Monday, October 16, 2006

Financial Planning

I've been coming across quite a few articles celebrating a financial plan crafted by Dilbert cartoonist Scott Adams. Called the "Unified Theory of Everything Financial", here is Adams's nine-point plan:
  1. Make a will
  2. Pay off your credit cards
  3. Get term life insurance if you have a family to support
  4. Fund your 401k to the maximum
  5. Fund your IRA to the maximum
  6. Buy a house if you want to live in a house and can afford it
  7. Put six months worth of expenses in a money-market account
  8. Take whatever money is left over and invest 70% in a stock index fund and 30% in a bond fund through any discount broker and never touch it until retirement
  9. If any of this confuses you, or you have something special going on (retirement, college planning, tax issues), hire a fee-based financial planner, not one who charges a percentage of your portfolio
This does seem to be pretty comprehensive to me. I would add disability insurance to the list, and perhaps health insurance belongs there as well. Six months of expenses in cash seems a bit high to me. But I suppose with folks like E-Loan paying a phenomenal 5.5% APY, we can go higher on the cash.

Saying this deserves the Nobel Prize in economics is certainly creative exaggeration. But it's useful advice, for sure.

4 Comments:

Blogger debbiechang3 said...

eh, I guess this plan is good for those who are looking to save as much money as possible; I don't think that's biblical though. Also, I think only "rich" people can even plan in this way. Some pieces of advice seem helpful, like hiring a fee-based financial planner, if you ever needed one, although I don't know why that's better.

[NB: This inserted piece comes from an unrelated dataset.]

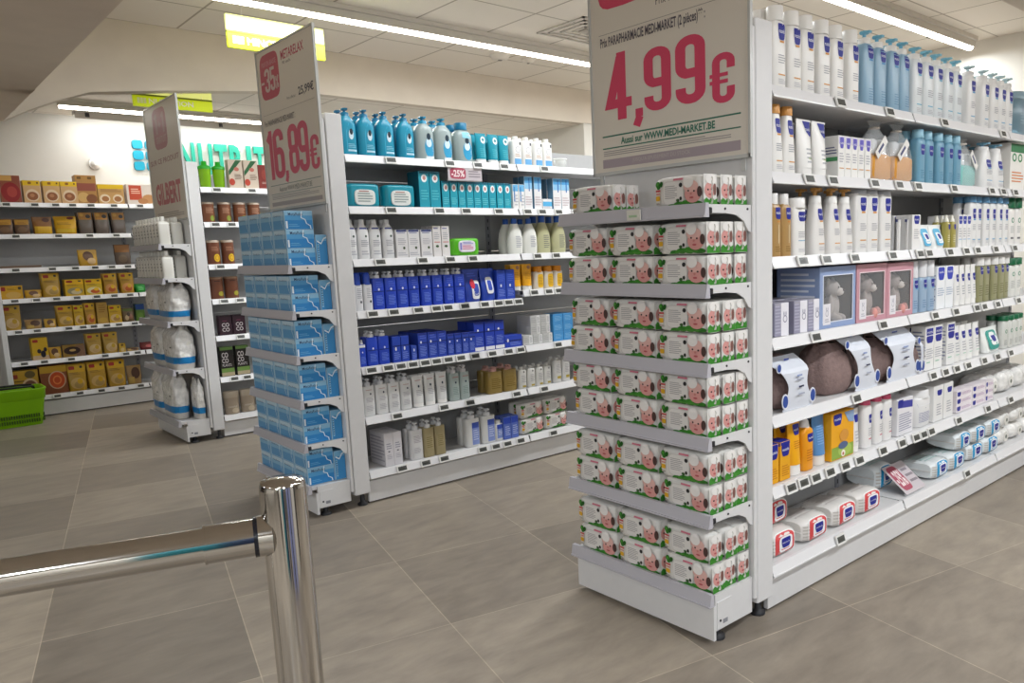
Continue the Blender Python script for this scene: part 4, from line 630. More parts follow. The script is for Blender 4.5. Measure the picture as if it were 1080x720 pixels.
TAGS={'S1': [2.83,3.22,3.743,4.442],'S2': [2.616,2.78,3.103,3.316,3.493,3.866,4.321,4.473,4.645],'S3': [2.574,2.738,2.951,3.269,3.528,3.619,3.841,4.031,4.169,4.402,4.667],'S4': [2.667,3.197,3.701,3.932,4.183,4.28,4.457,4.757],'S5': [2.982,3.699,3.835,3.965,4.102,4.307,4.487,4.677],'S6': [2.501,2.586,2.673,2.779,2.897,3.013,3.218,3.396,3.537,3.615,3.696,4.008,4.383,4.707],'S7': [2.866,4.138],'T1': [2.251,2.632,2.829,3.025,3.347],'T2': [2.231,2.541,2.727,2.966,3.193,3.313,3.453,3.604],'T3': [2.142,2.409,2.596,2.755,3.258,3.417],'T4': [2.073,2.202,2.359,2.479,2.559,2.678,2.679,2.824,2.929,3.006,3.084],'T4b': [3.217,3.339,3.425],'T5': [2.039,2.142,2.221,2.299,2.379,2.456,2.538,2.627,2.732,2.732,2.86,2.988,3.084,3.401],'T6': [2.176,2.488,2.676,2.673,3.034,3.265],'T7': [2.183,2.34,2.467,2.748,2.849,2.941,3.048,3.327],'U1': [2.121,2.385],'U2': [2.086,2.206],'U3': [2.09],'U4': [2.092,2.212],'U5': [2.189],'U6': [2.108,2.206],'U7': [],'W1': [1.078,1.29,1.45,1.584,1.733,1.924,2.15],'W2': [1.116,1.44,1.691,1.914],'W3': [1.08,1.358,1.541,1.702,1.844,1.98],'W4': [1.04,1.204,1.36,1.523,1.686,1.833,1.97],'W5': [1.035,1.177,1.425,1.542,1.63,1.739,1.842,1.98],'W6': [1.045,1.199,1.413,1.693,1.873,1.975],'W7': [1.263,1.446,1.625,1.797,1.967]}
# ------------------------------------------------------------ procedural surfaces of the room
def nodes(m): return m.node_tree.nodes, m.node_tree.links
def tile_floor():
    m = bpy.data.materials.new('floor_tiles'); m.use_nodes = True; N, L = nodes(m); b = N['Principled BSDF']
    tc = N.new('ShaderNodeTexCoord'); mp = N.new('ShaderNodeMapping'); mp.vector_type = 'POINT'
    mp.inputs['Rotation'].default_value = (0, 0, math.radians(12.5)); mp.inputs['Location'].default_value = (-.2385+.6725*20, -.53+.75*20, 0)
    L.new(tc.outputs['Object'], mp.inputs['Vector'])
    br = N.new('ShaderNodeTexBrick'); br.offset = 0; br.squash = 1; br.inputs['Scale'].default_value = 1
    br.inputs['Brick Width'].default_value = .6725; br.inputs['Row Height'].default_value = .75; br.inputs['Mortar Size'].default_value = .0022; br.inputs['Mortar Smooth'].default_value = .3; br.inputs['Bias'].default_value = 0
    br.inputs['Color1'].default_value = lin('#a59a8b'); br.inputs['Color2'].default_value = lin('#857c71'); br.inputs['Mortar'].default_value = lin('#b8ab98')
    L.new(mp.outputs['Vector'], br.inputs['Vector'])
    n1 = N.new('ShaderNodeTexNoise'); n1.inputs['Scale'].default_value = 4.5; n1.inputs['Detail'].default_value = 8; n1.inputs['Roughness'].default_value = .62; n1.inputs['Distortion'].default_value = .25
    mp2 = N.new('ShaderNodeMapping'); mp2.inputs['Rotation'].default_value = (0, 0, math.radians(12.5)); mp2.inputs['Scale'].default_value = (1, 2.6, 1)
    L.new(tc.outputs['Object'], mp2.inputs['Vector']); L.new(mp2.outputs['Vector'], n1.inputs['Vector'])
    r = N.new('ShaderNodeValToRGB'); r.color_ramp.elements[0].position = .3; r.color_ramp.elements[1].position = .72
    r.color_ramp.elements[0].color = (.78, .77, .77, 1); r.color_ramp.elements[1].color = (1.16, 1.15, 1.13, 1)
    L.new(n1.outputs['Fac'], r.inputs['Fac'])
    mx = N.new('ShaderNodeMix'); mx.data_type = 'RGBA'; mx.blend_type = 'MULTIPLY'; mx.inputs['Factor'].default_value = 1
    L.new(br.outputs['Color'], mx.inputs['A']); L.new(r.outputs['Color'], mx.inputs['B']); L.new(mx.outputs['Result'], b.inputs['Base Color'])
    mr = N.new('ShaderNodeMapRange'); mr.inputs['To Min'].default_value = .30; mr.inputs['To Max'].default_value = .52
    L.new(n1.outputs['Fac'], mr.inputs['Value']); L.new(mr.outputs['Result'], b.inputs['Roughness']); b.inputs['Specular IOR Level'].default_value = .35
    bp = N.new('ShaderNodeBump'); bp.inputs['Strength'].default_value = .25; bp.inputs['Distance'].default_value = .002
    L.new(br.outputs['Fac'], bp.inputs['Height']); bp.invert = True; L.new(bp.outputs['Normal'], b.inputs['Normal'])
    return m
def tile_ceiling(oy, base='#f0e8dc', line='#b4a999', ox=2.097):
    m = bpy.data.materials.new('ceiling_tiles'); m.use_nodes = True; N, L = nodes(m); b = N['Principled BSDF']; b.inputs['Roughness'].default_value = .85
    tc = N.new('ShaderNodeTexCoord'); mp = N.new('ShaderNodeMapping'); mp.inputs['Location'].default_value = (-ox+.672*20, -oy+.672*20, 0); L.new(tc.outputs['Object'], mp.inputs['Vector'])
    br = N.new('ShaderNodeTexBrick'); br.offset = 0; br.inputs['Scale'].default_value = 1; br.inputs['Brick Width'].default_value = .672; br.inputs['Row Height'].default_value = .672
    br.inputs['Mortar Size'].default_value = .009; br.inputs['Mortar Smooth'].default_value = .2
    br.inputs['Color1'].default_value = lin(base); br.inputs['Color2'].default_value = tuple(x*.97 for x in lin(base)[:3])+(1,); br.inputs['Mortar'].default_value = lin(line)
    L.new(mp.outputs['Vector'], br.inputs['Vector'])
    n = N.new('ShaderNodeTexNoise'); n.inputs['Scale'].default_value = 90; n.inputs['Detail'].default_value = 2; L.new(tc.outputs['Object'], n.inputs['Vector'])
    bp = N.new('ShaderNodeBump'); bp.inputs['Strength'].default_value = .12; bp.inputs['Distance'].default_value = .003; L.new(n.outputs['Fac'], bp.inputs['Height']); L.new(bp.outputs['Normal'], b.inputs['Normal'])
    L.new(br.outputs['Color'], b.inputs['Base Color']); return m
PLASTER = fleck(mt('#dacfc0', .9, name='painted_plaster'), 5, .03)
PLASTER2 = fleck(mt('#dccfbf', .9, name='soffit_plaster'), 5, .03)
WALLP = fleck(mt('#d9d5cc', .9, name='wall_paint'), 4, .02)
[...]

10:06 PM, November 07, 2006  
Blogger Ang said...

What part of the advice makes you think it's for "saving as much as possible"? I don't see that as implied by anything in the plan.

And yeah, it does assume that you live in a society which has 401k's, IRA's, and stock/bond markets available. Supposing you find yourself continuing to live in such a society, this seems to describe the prudent way to go.

3:22 PM, November 15, 2006  
Blogger debbiechang3 said...

I guess it was #4 and #5 in particular -- "fund ___ to the maximum." I took maximum to be more than the minimum matching that the company you work for might do.

10:49 AM, December 20, 2006  
Blogger Ang said...

401(k)'s and IRAs have government-imposed maximums. I believe the 401(k) maximum in 2006 is around $15K, and the Roth IRA is around $4K.